KUALA LUMPUR: Domestic demand, the main anchor of Malaysia’s economy, is likely to take a bigger hit next year, and not even public and private investments can help to offset the slowdown, said CIMB Research.

Domestic demand for the third quarter of 2015 (3Q15) grew 4% year-on-year, the slowest pace since 4Q09.

“Going forward, the impact of weaknesses in 2H15 (second half of 2015) on domestic demand could gather force. The wider impact of the goods and services tax (GST) (as more companies should be ordered to be GST-compliant), a weaker labour market, negative wealth effects and tighter access to credit are all factors that may depress private consumption expenditure further,” said CIMB director and chief economist Maslynnawati Ahmad in a report yesterday.
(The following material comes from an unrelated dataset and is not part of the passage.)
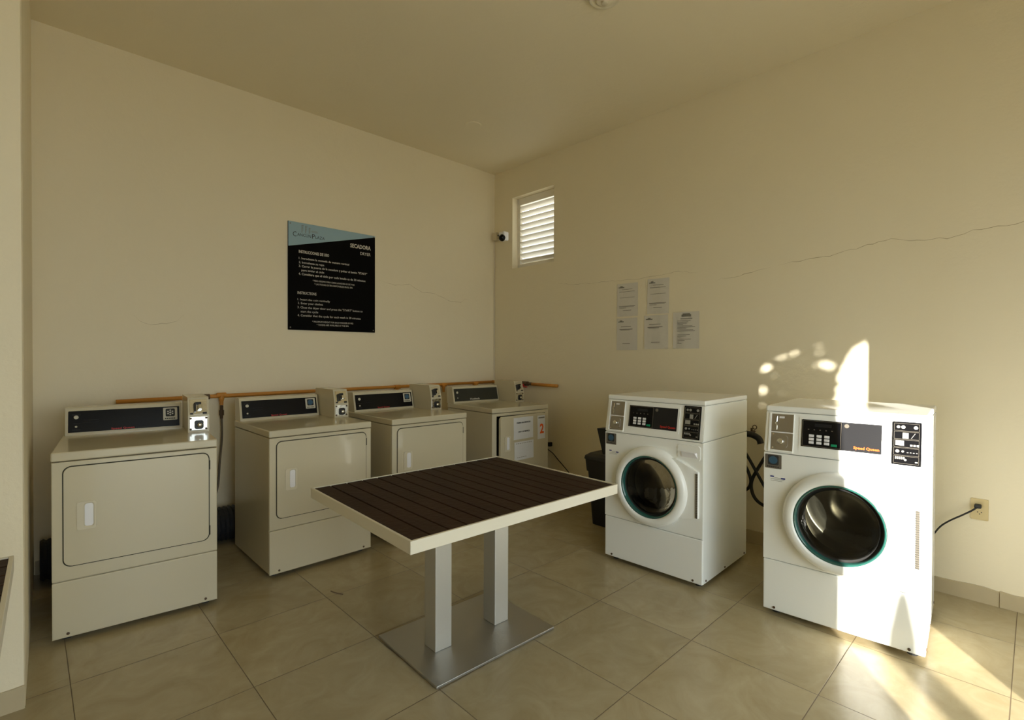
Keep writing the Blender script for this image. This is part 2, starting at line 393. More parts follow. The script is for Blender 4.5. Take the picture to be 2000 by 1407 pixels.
# louvred vent window in the east wall
win = empty('window_1', (0.10, (VY0+VY1)/2, VZ0), -PI/2, None, None); win['kind'] = 'structure'
vw = (VY1-VY0)/2; vh = VZ1-VZ0
bm = bmesh.new()
box(bm, -vw, -vw+0.042, -0.018, 0.02, 0, vh, 0.002); box(bm, vw-0.042, vw, -0.018, 0.02, 0, vh, 0.002)
box(bm, -vw, vw, -0.018, 0.02, 0, 0.055, 0.002); box(bm, -vw, vw, -0.018, 0.02, vh-0.075, vh, 0.002)
obj('window_frame', bm, 'louvre', win)
nb = 10; z0 = 0.055; pitch = (vh-0.075-0.055)/nb
for i in range(nb):
    bm = B(-vw+0.043, vw-0.043, -0.032, 0.032, -0.0015, 0.0015)
    o = obj('louvre_blade', bm, 'louvre', win, loc=(0, 0.0, z0+pitch*(i+0.42)), rot=(math.radians(-36), 0, 0))
# wall added to dim the sky behind louvres, terrace and planting outside the doorway
M['neighbour'] = mat('grey_render', (0.40, 0.38, 0.35), 0.8, bump=0.2, bscale=20)
tag(obj('louvre_backdrop_wall', B(1.3, 1.5, -4, 2.5, -0.1, 6.5), 'neighbour'), kind='structure')
tag(obj('exterior_ground', B(-26, 8, -26, YS-0.15, -0.16, -0.03), 'terrace'), kind='structure')

tag(obj('sun_blocking_wall', B(-11.26, -8.4, -12.3, -12.0, -0.1, 5.0), 'outside'), kind='structure')  # unseen wall added to keep the sun out of the second opening
# frame of the wide doorway in the south wall, behind the camera
d1 = empty('door_1', ((D0+D1)/2, YS, 0), 0, None, None); d1['kind'] = 'structure'
hw = (D1-D0)/2
bm = bmesh.new(); box(bm, -hw, -hw+0.01, -0.1, -0.05, 0, DH); box(bm, hw-0.01, hw, -0.1, -0.05, 0, DH); box(bm, -hw, hw, -0.1, -0.05, DH-0.03, DH)
obj('door_frame', bm, 'alu_white', d1)
d2 = empty('door_2', ((G0+G1)/2, YS, 0), 0, None, None); d2['kind'] = 'structure'
hw = (G1-G0)/2
bm = bmesh.new()
for a_, b_ in ((-hw, -hw+0.05), (-0.03, 0.03), (hw-0.05, hw)): box(bm, a_, b_, -0.1, -0.05, 0, DH)
box(bm, -hw, hw, -0.1, -0.05, DH-0.05, DH); box(bm, -hw, hw, -0.1, -0.05, 0, 0.06)
obj('door_frame', bm, 'alu_white', d2)

# ------------------------------------------------------------------ dryers
DW, DD = 0.683, 0.708; ZK, ZS, ZT = 0.299, 0.876, 0.919
def flower_badge(parent, x0, x1, z0, z1, y, pale, blue, word=None):
    b_ = obj('badge', prism(bmesh.new(), rrect(x0, x1, z0, z1, 0.004), y-0.0016, y, 0.0005), 'badge_pale' if pale else 'badge_grey', parent)
    w_ = x1-x0; h_ = z1-z0; cx = (x0+x1)/2; cz = z0+h_*0.60; r = w_*0.33
    bm = prism(bmesh.new(), rrect(cx-r, cx+r, cz-r, cz+r, r*0.3), y-0.0024, y-0.0015)
    obj('badge_field', bm, 'ink_dark', b_)
    bm = bmesh.new()
    if blue: capped(bm, [(r*0.78, y-0.0032), (r*0.78, y-0.0023)], axis='y', center=(cx, 0, cz), seg=24)
    else:
        capped(bm, [(r*0.24, y-0.0032), (r*0.24, y-0.0023)], axis='y', center=(cx, 0, cz), seg=12)
        for k in range(6):
            a = k*PI/3+PI/6; capped(bm, [(r*0.19, y-0.0032), (r*0.19, y-0.0023)], axis='y', center=(cx+r*0.56*math.cos(a), 0, cz+r*0.56*math.sin(a)), seg=10)
    obj('emblem', bm, 'badge_blue' if blue else 'white_ink', b_)
    bm = bmesh.new()
    n = 6
    for k in range(n):
        xx = x0+w_*(0.12+0.76*k/n); box(bm, xx, xx+w_*0.09, y-0.0022, y-0.0015, z0+h_*0.08, z0+h_*0.17)
    obj('caption_print', bm, 'ink_dark', b_)
    return b_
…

She said gross fixed capital formation is also unlikely to prop up domestic demand given its size.

CIMB is maintaining its projection for Malaysia’s gross domestic product (GDP) growth at 4.7% this year and 4.6% in 2016. So far, the three quarters this year produced an average 5.1% growth.

RHB Research Institute, meanwhile, is projecting GDP to grow by 4.8% this year and 4.5% in 2016.

As far as domestic demand is concerned, RHB economists Peck Boon Soon and Vincent Loo Heong Yong said they expect it to ease to a growth of 4.4% in 2016 — against a projected growth of 5.1% this year.

“The sharp depreciation of the ringgit, the aftermath of the implementation of the GST and measures to curb property speculation will likely continue dampening domestic demand in late 2015 and 1H16,” said Peck and Loo in a note last Friday.